### DATASET SECTION
◆ ◆ ◆ ◆ ◆

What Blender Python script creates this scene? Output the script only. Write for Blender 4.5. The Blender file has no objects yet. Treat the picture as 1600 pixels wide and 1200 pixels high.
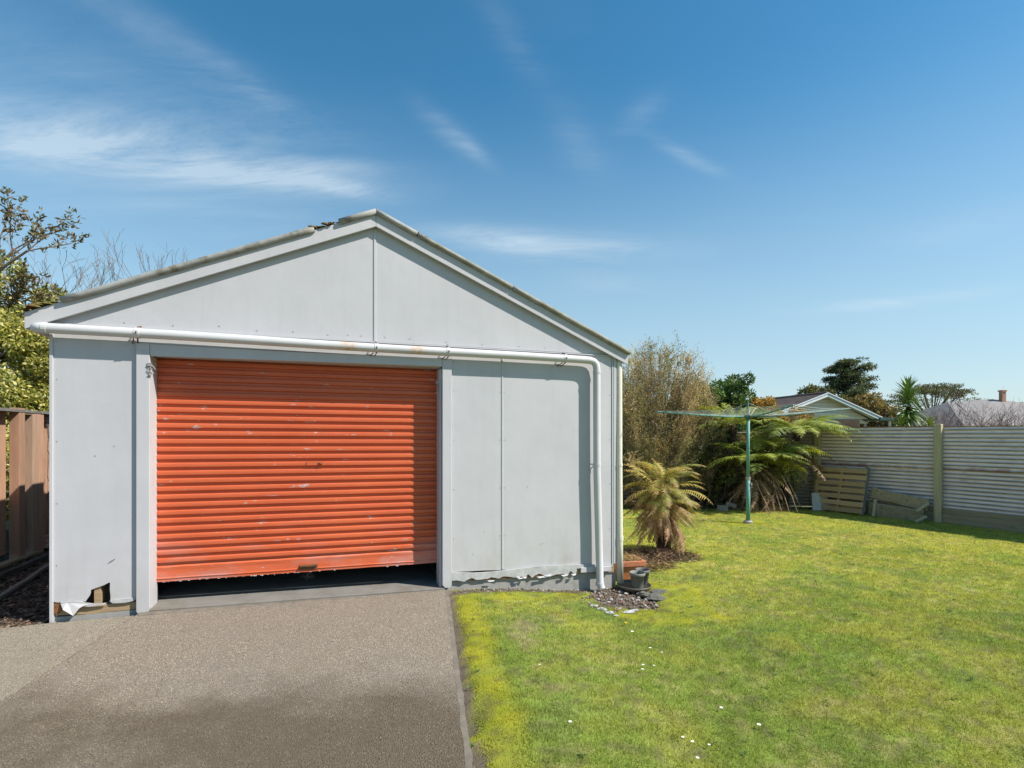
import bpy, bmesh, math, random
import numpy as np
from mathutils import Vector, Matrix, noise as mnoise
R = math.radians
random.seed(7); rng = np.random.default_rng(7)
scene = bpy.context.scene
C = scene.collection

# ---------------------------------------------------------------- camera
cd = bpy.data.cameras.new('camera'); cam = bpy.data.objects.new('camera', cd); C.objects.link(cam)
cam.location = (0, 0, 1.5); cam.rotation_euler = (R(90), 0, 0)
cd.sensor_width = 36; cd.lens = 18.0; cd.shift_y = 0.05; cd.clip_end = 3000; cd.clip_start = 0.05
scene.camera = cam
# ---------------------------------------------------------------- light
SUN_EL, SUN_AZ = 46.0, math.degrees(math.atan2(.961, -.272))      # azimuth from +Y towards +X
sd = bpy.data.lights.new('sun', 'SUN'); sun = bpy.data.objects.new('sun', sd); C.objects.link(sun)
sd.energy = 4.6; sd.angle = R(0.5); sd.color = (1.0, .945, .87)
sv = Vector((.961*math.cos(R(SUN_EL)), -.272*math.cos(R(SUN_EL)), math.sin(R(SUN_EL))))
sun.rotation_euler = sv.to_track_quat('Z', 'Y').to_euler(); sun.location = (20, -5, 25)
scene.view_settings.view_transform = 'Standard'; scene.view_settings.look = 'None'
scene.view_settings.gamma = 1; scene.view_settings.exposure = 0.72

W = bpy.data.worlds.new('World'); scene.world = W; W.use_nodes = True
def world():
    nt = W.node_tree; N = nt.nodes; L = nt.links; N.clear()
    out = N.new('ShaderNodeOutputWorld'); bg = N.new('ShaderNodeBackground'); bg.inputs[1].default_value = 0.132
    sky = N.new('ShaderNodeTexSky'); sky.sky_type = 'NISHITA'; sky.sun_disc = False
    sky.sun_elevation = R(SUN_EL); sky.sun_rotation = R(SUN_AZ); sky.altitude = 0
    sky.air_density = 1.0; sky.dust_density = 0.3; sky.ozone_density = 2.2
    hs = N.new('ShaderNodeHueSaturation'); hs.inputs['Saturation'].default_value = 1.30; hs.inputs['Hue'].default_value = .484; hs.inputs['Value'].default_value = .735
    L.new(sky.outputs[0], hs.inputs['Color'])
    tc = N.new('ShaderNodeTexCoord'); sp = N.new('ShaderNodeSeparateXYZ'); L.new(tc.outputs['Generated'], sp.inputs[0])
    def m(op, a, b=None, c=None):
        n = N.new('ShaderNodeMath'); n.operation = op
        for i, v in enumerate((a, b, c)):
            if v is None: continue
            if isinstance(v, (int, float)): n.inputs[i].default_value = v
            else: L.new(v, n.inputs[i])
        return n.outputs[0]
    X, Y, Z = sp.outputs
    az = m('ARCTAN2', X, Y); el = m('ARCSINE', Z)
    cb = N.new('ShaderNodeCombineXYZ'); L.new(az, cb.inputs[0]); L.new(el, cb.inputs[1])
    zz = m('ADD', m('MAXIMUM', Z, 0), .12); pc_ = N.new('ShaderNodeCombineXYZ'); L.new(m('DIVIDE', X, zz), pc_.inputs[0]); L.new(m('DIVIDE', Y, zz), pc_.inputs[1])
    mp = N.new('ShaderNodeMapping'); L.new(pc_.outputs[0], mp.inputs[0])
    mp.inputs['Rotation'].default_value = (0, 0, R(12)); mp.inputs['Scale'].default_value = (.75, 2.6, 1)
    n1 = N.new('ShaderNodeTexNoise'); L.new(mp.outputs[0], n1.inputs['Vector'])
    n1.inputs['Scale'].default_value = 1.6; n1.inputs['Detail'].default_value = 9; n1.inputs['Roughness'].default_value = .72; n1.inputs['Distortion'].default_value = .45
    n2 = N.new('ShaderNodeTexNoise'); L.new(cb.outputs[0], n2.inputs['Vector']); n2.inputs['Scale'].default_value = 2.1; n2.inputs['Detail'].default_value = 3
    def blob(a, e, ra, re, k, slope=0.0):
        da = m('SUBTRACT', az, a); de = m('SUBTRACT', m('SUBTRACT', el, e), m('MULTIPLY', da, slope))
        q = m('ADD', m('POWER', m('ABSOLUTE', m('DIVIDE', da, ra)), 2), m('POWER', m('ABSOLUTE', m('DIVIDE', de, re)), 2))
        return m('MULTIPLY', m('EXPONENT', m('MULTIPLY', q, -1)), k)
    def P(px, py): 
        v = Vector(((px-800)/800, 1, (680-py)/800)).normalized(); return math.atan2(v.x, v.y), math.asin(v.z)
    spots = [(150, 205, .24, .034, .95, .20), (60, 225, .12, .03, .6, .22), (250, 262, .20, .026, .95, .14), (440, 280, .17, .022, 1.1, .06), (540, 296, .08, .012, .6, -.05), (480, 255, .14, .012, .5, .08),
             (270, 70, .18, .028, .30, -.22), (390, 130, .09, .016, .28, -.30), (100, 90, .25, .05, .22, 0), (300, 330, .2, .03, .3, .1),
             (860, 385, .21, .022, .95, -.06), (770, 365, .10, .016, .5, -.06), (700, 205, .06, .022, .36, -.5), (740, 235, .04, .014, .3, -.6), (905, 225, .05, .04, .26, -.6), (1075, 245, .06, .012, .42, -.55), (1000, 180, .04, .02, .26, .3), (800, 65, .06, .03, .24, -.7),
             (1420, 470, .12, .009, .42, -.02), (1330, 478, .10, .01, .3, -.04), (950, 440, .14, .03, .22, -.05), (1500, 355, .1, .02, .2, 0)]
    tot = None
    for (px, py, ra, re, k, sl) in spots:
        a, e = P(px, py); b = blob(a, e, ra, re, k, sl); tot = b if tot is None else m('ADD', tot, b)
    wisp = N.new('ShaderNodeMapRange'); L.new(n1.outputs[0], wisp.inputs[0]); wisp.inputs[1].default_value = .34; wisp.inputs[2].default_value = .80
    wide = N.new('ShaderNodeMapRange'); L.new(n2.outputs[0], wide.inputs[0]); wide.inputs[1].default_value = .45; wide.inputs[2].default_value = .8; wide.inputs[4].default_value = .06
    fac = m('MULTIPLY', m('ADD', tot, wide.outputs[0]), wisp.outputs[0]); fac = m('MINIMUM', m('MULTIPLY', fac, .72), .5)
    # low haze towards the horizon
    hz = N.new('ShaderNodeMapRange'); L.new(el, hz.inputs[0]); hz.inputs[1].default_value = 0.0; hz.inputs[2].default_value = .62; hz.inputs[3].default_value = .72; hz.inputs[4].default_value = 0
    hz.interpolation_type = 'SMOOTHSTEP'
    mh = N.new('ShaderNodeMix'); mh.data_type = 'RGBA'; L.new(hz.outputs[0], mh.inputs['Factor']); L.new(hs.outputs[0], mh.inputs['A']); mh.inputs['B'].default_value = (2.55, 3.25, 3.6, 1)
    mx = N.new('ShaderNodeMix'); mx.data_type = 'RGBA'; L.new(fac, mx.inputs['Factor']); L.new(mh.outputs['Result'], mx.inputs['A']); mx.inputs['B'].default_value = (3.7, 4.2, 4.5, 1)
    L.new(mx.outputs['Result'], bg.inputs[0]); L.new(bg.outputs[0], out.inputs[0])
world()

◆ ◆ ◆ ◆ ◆

### EXERCISE OBJECTIVE
Pictures are excluded; output everything else in the data verbatim.

### RESULT FOR THIS TASK
What Blender Python script creates this scene? Output the script only. Write for Blender 4.5. The Blender file has no objects yet. Treat the picture as 1600 pixels wide and 1200 pixels high.
import bpy, bmesh, math, random
import numpy as np
from mathutils import Vector, Matrix, noise as mnoise
R = math.radians
random.seed(7); rng = np.random.default_rng(7)
scene = bpy.context.scene
C = scene.collection

# ---------------------------------------------------------------- camera
cd = bpy.data.cameras.new('camera'); cam = bpy.data.objects.new('camera', cd); C.objects.link(cam)
cam.location = (0, 0, 1.5); cam.rotation_euler = (R(90), 0, 0)
cd.sensor_width = 36; cd.lens = 18.0; cd.shift_y = 0.05; cd.clip_end = 3000; cd.clip_start = 0.05
scene.camera = cam
# ---------------------------------------------------------------- light
SUN_EL, SUN_AZ = 46.0, math.degrees(math.atan2(.961, -.272))      # azimuth from +Y towards +X
sd = bpy.data.lights.new('sun', 'SUN'); sun = bpy.data.objects.new('sun', sd); C.objects.link(sun)
sd.energy = 4.6; sd.angle = R(0.5); sd.color = (1.0, .945, .87)
sv = Vector((.961*math.cos(R(SUN_EL)), -.272*math.cos(R(SUN_EL)), math.sin(R(SUN_EL))))
sun.rotation_euler = sv.to_track_quat('Z', 'Y').to_euler(); sun.location = (20, -5, 25)
scene.view_settings.view_transform = 'Standard'; scene.view_settings.look = 'None'
scene.view_settings.gamma = 1; scene.view_settings.exposure = 0.72

W = bpy.data.worlds.new('World'); scene.world = W; W.use_nodes = True
def world():
    nt = W.node_tree; N = nt.nodes; L = nt.links; N.clear()
    out = N.new('ShaderNodeOutputWorld'); bg = N.new('ShaderNodeBackground'); bg.inputs[1].default_value = 0.132
    sky = N.new('ShaderNodeTexSky'); sky.sky_type = 'NISHITA'; sky.sun_disc = False
    sky.sun_elevation = R(SUN_EL); sky.sun_rotation = R(SUN_AZ); sky.altitude = 0
    sky.air_density = 1.0; sky.dust_density = 0.3; sky.ozone_density = 2.2
    hs = N.new('ShaderNodeHueSaturation'); hs.inputs['Saturation'].default_value = 1.30; hs.inputs['Hue'].default_value = .484; hs.inputs['Value'].default_value = .735
    L.new(sky.outputs[0], hs.inputs['Color'])
    tc = N.new('ShaderNodeTexCoord'); sp = N.new('ShaderNodeSeparateXYZ'); L.new(tc.outputs['Generated'], sp.inputs[0])
    def m(op, a, b=None, c=None):
        n = N.new('ShaderNodeMath'); n.operation = op
        for i, v in enumerate((a, b, c)):
            if v is None: continue
            if isinstance(v, (int, float)): n.inputs[i].default_value = v
            else: L.new(v, n.inputs[i])
        return n.outputs[0]
    X, Y, Z = sp.outputs
    az = m('ARCTAN2', X, Y); el = m('ARCSINE', Z)
    cb = N.new('ShaderNodeCombineXYZ'); L.new(az, cb.inputs[0]); L.new(el, cb.inputs[1])
    zz = m('ADD', m('MAXIMUM', Z, 0), .12); pc_ = N.new('ShaderNodeCombineXYZ'); L.new(m('DIVIDE', X, zz), pc_.inputs[0]); L.new(m('DIVIDE', Y, zz), pc_.inputs[1])
    mp = N.new('ShaderNodeMapping'); L.new(pc_.outputs[0], mp.inputs[0])
    mp.inputs['Rotation'].default_value = (0, 0, R(12)); mp.inputs['Scale'].default_value = (.75, 2.6, 1)
    n1 = N.new('ShaderNodeTexNoise'); L.new(mp.outputs[0], n1.inputs['Vector'])
    n1.inputs['Scale'].default_value = 1.6; n1.inputs['Detail'].default_value = 9; n1.inputs['Roughness'].default_value = .72; n1.inputs['Distortion'].default_value = .45
    n2 = N.new('ShaderNodeTexNoise'); L.new(cb.outputs[0], n2.inputs['Vector']); n2.inputs['Scale'].default_value = 2.1; n2.inputs['Detail'].default_value = 3
    def blob(a, e, ra, re, k, slope=0.0):
        da = m('SUBTRACT', az, a); de = m('SUBTRACT', m('SUBTRACT', el, e), m('MULTIPLY', da, slope))
        q = m('ADD', m('POWER', m('ABSOLUTE', m('DIVIDE', da, ra)), 2), m('POWER', m('ABSOLUTE', m('DIVIDE', de, re)), 2))
        return m('MULTIPLY', m('EXPONENT', m('MULTIPLY', q, -1)), k)
    def P(px, py): 
        v = Vector(((px-800)/800, 1, (680-py)/800)).normalized(); return math.atan2(v.x, v.y), math.asin(v.z)
    spots = [(150, 205, .24, .034, .95, .20), (60, 225, .12, .03, .6, .22), (250, 262, .20, .026, .95, .14), (440, 280, .17, .022, 1.1, .06), (540, 296, .08, .012, .6, -.05), (480, 255, .14, .012, .5, .08),
             (270, 70, .18, .028, .30, -.22), (390, 130, .09, .016, .28, -.30), (100, 90, .25, .05, .22, 0), (300, 330, .2, .03, .3, .1),
             (860, 385, .21, .022, .95, -.06), (770, 365, .10, .016, .5, -.06), (700, 205, .06, .022, .36, -.5), (740, 235, .04, .014, .3, -.6), (905, 225, .05, .04, .26, -.6), (1075, 245, .06, .012, .42, -.55), (1000, 180, .04, .02, .26, .3), (800, 65, .06, .03, .24, -.7),
             (1420, 470, .12, .009, .42, -.02), (1330, 478, .10, .01, .3, -.04), (950, 440, .14, .03, .22, -.05), (1500, 355, .1, .02, .2, 0)]
    tot = None
    for (px, py, ra, re, k, sl) in spots:
        a, e = P(px, py); b = blob(a, e, ra, re, k, sl); tot = b if tot is None else m('ADD', tot, b)
    wisp = N.new('ShaderNodeMapRange'); L.new(n1.outputs[0], wisp.inputs[0]); wisp.inputs[1].default_value = .34; wisp.inputs[2].default_value = .80
    wide = N.new('ShaderNodeMapRange'); L.new(n2.outputs[0], wide.inputs[0]); wide.inputs[1].default_value = .45; wide.inputs[2].default_value = .8; wide.inputs[4].default_value = .06
    fac = m('MULTIPLY', m('ADD', tot, wide.outputs[0]), wisp.outputs[0]); fac = m('MINIMUM', m('MULTIPLY', fac, .72), .5)
    # low haze towards the horizon
    hz = N.new('ShaderNodeMapRange'); L.new(el, hz.inputs[0]); hz.inputs[1].default_value = 0.0; hz.inputs[2].default_value = .62; hz.inputs[3].default_value = .72; hz.inputs[4].default_value = 0
    hz.interpolation_type = 'SMOOTHSTEP'
    mh = N.new('ShaderNodeMix'); mh.data_type = 'RGBA'; L.new(hz.outputs[0], mh.inputs['Factor']); L.new(hs.outputs[0], mh.inputs['A']); mh.inputs['B'].default_value = (2.55, 3.25, 3.6, 1)
    mx = N.new('ShaderNodeMix'); mx.data_type = 'RGBA'; L.new(fac, mx.inputs['Factor']); L.new(mh.outputs['Result'], mx.inputs['A']); mx.inputs['B'].default_value = (3.7, 4.2, 4.5, 1)
    L.new(mx.outputs['Result'], bg.inputs[0]); L.new(bg.outputs[0], out.inputs[0])
world()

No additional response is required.